Ride-through Of Wind Doubly-fed Generator During Grid Voltage Dip

Wind power is a clear, renewable energy sources that holds great promise for the era of low carbon economy. As the penetration of wind power in electric power systems continues to grow, it becomes very important to improve the fault ride-through capability of grid-connected wind turbines. Model of doubly fed inductor generator based wind turbine is built in Matlab/Simulink. A DFIG applied to wind power generation is under study for low voltage ride-through (LVRT).The mathematical model of DFIG based wind turbine was built. Then the control strategies have been derived, including maximum power point tracking (MPPT) strategy of wind turbine, stator voltage oriented vector control strategy of the DFIG and grid voltage oriented vector control strategy for the grid-side converter.When the stator voltage drops to zero, by the method of Laplace transforms, the analytical solutions of transient flux and current are presented.
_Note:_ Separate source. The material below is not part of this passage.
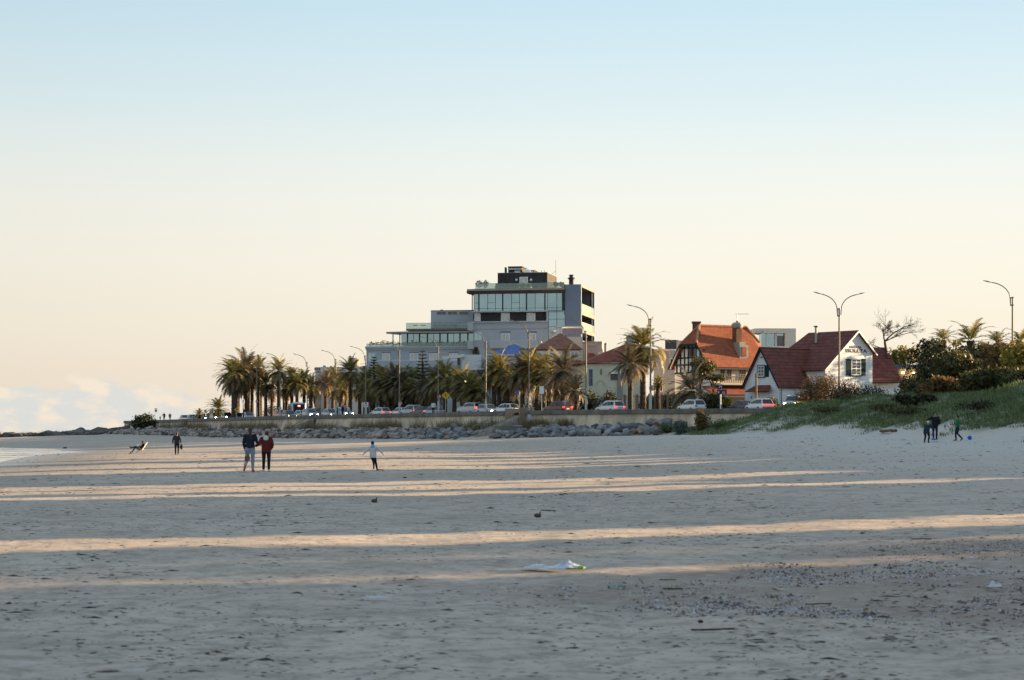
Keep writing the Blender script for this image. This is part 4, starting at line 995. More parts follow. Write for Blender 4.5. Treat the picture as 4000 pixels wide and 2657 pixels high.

The key issues of LVRT are discussed in-depth.In order to protect the system, an improved vector control strategy of the DFIG without using any other hardware circuit is proposed to reduce the rotor over-current during non-serious voltage dips, which considers the dynamics of the stator flux deduced by the voltage dip when designing the rotor PI controller. In order to meet grid code and improve LVRT capability of DFIG based wind turbine, reactive power compensation strategies based on rotor-side convertor and grid-side convertor are designed, respectively.This paper has also considered how the system will respond when a active crowbar is applied. The effect of various values of crowbar resistance is examined. The control objects of crowbar based plan of LVRT are discussed. Cooperated with reactive power compensation strategies, timer crowbar and hysteresis crowbar based LVRT plans are proposed, which can settle the key two issues of DFIG based wind turbine during serious voltage dips.